As the majority highlights, the removal of the urn appears, in practical terms, to be quite easy and no public health interests seems to be involved: such reasons have never been invoked by domestic authorities, the applicant’s husband having died 34 years before the decision of the County Administrative Court in Västmanland of 5 September 1997 and his remains being in an urn.

It is true that there are no indications that the applicant’s husband was not buried in accordance with his wishes. However, it is also true that the applicant did not express any wish as to his resting place and the Funeral Act 1990 provides for particular regard to be had to the wishes of the last surviving spouse concerning the common burial place.

The applicant and her children lived in Fagersta when her husband died in May 1963. It is for us easily understandable that the applicant at that time decided to have her husband buried in the town where she and her children were living, since it would have been easy for the whole family to visit the cemetery. The children having grown up, in 1980 the applicant moved to Västeras to be closer to them. In 1996, having decided to be buried after her death in the family burial plot in Stockholm, she requested the cemetery authorities and then the national courts to allow the transfer of her husband’s urn to her family burial plot in Stockholm, specifying that she had no connections to Fagersta anymore, that all her children agreed to the removal and that her husband would not have objected to the transfer.

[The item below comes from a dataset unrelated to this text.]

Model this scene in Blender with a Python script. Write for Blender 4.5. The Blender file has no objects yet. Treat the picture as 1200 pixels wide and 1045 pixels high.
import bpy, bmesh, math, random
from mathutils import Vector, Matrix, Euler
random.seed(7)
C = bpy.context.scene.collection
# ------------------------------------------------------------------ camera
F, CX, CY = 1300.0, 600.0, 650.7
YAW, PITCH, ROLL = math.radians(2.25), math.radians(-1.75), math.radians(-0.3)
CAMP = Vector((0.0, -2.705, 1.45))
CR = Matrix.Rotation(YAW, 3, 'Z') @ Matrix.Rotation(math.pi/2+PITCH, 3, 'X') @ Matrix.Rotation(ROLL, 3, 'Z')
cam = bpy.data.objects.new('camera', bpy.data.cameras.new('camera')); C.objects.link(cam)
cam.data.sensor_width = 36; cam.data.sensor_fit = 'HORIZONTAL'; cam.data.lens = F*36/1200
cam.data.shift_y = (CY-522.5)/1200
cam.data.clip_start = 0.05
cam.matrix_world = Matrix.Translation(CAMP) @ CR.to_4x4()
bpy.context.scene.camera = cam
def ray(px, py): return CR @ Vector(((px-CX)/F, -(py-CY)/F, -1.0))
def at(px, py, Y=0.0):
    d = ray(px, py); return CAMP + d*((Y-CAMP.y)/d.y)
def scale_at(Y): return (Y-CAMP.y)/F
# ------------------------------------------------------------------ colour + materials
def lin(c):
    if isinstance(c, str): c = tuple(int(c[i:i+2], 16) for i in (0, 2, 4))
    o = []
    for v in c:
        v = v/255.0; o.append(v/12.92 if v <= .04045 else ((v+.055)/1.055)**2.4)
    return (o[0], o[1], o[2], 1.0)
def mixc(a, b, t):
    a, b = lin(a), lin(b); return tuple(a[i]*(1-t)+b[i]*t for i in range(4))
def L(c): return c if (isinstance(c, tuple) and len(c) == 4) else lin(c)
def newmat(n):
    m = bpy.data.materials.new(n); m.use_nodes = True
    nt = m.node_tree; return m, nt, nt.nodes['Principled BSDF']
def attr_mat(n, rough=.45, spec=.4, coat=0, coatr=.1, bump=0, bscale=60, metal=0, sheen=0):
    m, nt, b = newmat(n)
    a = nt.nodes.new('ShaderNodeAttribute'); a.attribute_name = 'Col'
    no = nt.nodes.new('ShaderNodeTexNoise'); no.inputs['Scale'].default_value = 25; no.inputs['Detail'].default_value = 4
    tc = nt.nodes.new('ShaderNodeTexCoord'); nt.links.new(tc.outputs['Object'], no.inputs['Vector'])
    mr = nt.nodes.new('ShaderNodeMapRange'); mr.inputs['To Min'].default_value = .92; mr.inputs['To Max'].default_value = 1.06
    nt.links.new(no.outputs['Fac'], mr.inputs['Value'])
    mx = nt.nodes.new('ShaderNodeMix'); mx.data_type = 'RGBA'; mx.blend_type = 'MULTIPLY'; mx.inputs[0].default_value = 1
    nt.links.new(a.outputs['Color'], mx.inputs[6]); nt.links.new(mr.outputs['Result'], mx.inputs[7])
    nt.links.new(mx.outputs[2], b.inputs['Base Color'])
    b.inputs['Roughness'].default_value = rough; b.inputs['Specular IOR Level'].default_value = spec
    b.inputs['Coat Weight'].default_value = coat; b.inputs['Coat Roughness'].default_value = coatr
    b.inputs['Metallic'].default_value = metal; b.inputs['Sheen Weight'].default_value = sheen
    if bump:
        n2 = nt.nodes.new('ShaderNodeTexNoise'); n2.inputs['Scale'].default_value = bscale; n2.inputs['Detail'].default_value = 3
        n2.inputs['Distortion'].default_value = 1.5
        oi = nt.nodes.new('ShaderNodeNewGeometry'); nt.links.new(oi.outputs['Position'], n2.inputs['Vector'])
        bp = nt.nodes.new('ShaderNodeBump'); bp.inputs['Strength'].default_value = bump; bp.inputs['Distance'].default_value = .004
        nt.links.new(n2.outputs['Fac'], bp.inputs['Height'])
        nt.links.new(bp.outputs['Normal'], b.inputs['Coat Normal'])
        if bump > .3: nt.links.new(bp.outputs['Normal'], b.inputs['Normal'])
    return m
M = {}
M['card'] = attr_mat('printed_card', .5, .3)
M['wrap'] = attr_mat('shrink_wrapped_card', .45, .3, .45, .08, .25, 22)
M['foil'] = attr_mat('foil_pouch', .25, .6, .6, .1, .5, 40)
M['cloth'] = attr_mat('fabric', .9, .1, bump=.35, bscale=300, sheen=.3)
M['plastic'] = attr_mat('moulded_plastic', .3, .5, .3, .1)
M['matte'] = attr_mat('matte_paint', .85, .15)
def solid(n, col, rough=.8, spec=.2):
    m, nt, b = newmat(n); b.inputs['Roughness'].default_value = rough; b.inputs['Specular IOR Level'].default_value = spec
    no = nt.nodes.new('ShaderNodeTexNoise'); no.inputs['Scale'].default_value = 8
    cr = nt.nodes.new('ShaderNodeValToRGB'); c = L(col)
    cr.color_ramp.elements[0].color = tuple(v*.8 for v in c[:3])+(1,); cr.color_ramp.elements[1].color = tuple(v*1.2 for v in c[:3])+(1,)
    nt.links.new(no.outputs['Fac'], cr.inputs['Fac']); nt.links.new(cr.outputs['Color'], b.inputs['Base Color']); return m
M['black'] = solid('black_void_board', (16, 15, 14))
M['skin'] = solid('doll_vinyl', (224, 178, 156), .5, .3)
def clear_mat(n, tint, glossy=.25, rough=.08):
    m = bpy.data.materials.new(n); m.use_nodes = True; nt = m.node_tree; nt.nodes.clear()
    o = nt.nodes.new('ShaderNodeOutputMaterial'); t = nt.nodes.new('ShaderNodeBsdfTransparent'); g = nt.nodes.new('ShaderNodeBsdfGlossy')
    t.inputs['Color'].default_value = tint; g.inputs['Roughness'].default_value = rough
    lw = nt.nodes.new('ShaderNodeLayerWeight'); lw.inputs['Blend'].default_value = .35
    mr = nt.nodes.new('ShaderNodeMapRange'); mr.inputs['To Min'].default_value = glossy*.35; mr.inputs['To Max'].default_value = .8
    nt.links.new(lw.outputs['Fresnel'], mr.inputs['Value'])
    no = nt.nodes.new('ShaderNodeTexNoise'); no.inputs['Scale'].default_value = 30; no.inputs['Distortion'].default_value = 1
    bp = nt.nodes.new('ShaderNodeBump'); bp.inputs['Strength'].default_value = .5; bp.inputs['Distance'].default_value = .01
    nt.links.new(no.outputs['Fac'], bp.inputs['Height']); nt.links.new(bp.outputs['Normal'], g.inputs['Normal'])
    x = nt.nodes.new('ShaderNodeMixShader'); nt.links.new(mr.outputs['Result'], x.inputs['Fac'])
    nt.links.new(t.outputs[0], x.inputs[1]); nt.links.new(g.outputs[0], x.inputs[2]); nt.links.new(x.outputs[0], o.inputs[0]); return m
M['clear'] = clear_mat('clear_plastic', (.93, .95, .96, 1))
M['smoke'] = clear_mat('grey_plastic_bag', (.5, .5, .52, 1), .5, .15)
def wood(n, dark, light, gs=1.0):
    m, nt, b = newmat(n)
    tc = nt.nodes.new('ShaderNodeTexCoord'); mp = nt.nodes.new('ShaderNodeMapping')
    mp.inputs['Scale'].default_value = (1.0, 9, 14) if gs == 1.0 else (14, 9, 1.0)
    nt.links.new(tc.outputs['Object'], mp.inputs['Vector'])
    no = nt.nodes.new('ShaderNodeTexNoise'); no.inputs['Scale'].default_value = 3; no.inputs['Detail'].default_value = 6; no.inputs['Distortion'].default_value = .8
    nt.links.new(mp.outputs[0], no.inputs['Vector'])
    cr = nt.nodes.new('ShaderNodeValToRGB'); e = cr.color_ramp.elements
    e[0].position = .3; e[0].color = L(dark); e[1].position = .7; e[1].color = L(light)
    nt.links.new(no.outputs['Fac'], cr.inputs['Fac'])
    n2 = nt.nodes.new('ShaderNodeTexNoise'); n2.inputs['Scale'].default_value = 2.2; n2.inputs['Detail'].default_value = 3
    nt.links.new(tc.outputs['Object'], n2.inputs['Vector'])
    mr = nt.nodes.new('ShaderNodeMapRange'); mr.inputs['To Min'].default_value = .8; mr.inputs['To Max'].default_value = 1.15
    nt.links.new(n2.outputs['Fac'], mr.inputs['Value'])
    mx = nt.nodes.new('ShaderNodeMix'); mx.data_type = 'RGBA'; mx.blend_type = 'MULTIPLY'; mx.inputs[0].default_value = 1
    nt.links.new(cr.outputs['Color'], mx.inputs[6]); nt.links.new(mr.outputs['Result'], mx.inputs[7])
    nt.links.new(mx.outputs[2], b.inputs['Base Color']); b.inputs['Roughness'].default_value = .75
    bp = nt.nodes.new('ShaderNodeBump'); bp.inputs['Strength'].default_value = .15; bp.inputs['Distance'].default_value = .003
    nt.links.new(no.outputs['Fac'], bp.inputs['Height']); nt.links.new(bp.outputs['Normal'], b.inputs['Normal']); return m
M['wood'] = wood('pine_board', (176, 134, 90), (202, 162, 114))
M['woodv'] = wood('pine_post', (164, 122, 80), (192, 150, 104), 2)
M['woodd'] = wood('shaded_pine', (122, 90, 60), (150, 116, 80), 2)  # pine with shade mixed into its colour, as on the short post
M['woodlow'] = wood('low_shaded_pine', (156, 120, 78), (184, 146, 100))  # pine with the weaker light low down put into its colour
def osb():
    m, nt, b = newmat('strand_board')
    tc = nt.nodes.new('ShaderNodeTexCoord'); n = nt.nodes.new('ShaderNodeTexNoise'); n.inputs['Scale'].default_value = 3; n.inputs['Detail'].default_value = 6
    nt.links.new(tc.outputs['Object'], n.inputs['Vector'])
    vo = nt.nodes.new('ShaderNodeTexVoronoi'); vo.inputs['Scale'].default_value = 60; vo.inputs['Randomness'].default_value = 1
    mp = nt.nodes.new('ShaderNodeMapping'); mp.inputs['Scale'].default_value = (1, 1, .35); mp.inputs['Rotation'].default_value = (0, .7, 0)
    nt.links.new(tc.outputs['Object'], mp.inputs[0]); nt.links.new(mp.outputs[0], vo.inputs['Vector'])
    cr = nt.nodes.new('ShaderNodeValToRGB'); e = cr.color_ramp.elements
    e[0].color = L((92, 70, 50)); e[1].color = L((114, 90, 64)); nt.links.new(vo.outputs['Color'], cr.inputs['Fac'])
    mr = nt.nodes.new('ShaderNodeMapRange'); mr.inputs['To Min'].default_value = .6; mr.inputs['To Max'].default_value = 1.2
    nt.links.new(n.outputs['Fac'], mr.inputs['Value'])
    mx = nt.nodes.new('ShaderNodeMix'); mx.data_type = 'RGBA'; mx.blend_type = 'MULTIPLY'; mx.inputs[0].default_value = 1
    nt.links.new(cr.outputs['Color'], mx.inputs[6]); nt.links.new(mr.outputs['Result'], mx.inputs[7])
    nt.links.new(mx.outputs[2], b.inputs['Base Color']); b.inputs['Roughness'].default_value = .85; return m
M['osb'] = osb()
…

In addition, the burial plot in Stockholm is a family plot and that the contract on it is irrevocable, whereas that in Fagersta is only temporary.

In view of all these considerations, we are of the opinion that the applicant’s interest in moving the ashes of her spouse to the family grave in Stockholm weighs more heavily than the public interest invoked by the Government.

We therefore conclude that even assuming that the interference in the applicant’s rights under Article 8 pursued legitimate aims, it was not necessary in a democratic society. We consequently find that there has been a violation of Article 8 of the Convention.